* Directions for this task
Hand back each line, unchanged, from the top down to the line where "col = sc.collection" sits.

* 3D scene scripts

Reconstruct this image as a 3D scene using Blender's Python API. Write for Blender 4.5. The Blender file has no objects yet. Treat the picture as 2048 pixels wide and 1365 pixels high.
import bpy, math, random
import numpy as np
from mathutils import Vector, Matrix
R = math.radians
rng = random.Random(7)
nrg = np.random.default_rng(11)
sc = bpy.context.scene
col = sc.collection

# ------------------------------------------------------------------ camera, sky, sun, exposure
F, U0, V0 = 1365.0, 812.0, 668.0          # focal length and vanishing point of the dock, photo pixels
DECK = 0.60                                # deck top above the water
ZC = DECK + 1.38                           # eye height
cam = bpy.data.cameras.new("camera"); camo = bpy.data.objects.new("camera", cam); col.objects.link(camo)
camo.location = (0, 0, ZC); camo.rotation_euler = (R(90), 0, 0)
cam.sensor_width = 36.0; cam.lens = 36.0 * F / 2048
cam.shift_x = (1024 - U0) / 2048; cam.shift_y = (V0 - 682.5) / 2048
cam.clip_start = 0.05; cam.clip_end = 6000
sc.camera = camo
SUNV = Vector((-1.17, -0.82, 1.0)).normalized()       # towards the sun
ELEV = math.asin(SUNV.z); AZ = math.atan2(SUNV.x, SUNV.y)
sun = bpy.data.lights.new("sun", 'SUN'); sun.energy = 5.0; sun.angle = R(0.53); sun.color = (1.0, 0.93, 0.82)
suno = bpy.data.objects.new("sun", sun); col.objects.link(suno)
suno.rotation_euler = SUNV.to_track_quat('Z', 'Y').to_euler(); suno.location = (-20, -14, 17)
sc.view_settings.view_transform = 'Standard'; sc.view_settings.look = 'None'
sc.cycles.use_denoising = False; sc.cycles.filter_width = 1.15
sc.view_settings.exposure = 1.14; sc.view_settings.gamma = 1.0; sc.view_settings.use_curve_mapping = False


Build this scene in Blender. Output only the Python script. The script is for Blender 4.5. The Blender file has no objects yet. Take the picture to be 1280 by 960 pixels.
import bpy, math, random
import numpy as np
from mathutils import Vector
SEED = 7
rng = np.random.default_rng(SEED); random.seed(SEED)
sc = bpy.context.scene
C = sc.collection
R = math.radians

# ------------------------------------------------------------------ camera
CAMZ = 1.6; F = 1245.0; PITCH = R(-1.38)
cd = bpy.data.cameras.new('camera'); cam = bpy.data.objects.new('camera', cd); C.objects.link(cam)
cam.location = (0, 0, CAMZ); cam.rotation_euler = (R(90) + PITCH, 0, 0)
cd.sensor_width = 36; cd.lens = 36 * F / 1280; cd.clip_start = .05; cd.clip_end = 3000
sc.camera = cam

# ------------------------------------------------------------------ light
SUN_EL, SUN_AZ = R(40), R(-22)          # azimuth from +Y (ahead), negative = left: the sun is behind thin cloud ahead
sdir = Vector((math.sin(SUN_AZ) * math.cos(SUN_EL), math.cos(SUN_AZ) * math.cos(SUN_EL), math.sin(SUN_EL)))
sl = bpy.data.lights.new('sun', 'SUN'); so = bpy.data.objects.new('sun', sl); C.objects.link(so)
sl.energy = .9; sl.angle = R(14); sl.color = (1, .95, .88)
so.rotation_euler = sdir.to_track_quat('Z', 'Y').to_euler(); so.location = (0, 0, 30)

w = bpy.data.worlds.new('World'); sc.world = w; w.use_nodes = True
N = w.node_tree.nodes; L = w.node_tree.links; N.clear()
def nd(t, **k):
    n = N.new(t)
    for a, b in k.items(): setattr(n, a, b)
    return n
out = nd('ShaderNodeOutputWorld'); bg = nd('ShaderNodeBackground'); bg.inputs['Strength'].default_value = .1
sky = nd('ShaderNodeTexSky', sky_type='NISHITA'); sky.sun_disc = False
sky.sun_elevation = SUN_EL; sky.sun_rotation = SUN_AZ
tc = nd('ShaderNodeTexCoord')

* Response
Reconstruct this image as a 3D scene using Blender's Python API. Write for Blender 4.5. The Blender file has no objects yet. Treat the picture as 2048 pixels wide and 1365 pixels high.
import bpy, math, random
import numpy as np
from mathutils import Vector, Matrix
R = math.radians
rng = random.Random(7)
nrg = np.random.default_rng(11)
sc = bpy.context.scene
col = sc.collection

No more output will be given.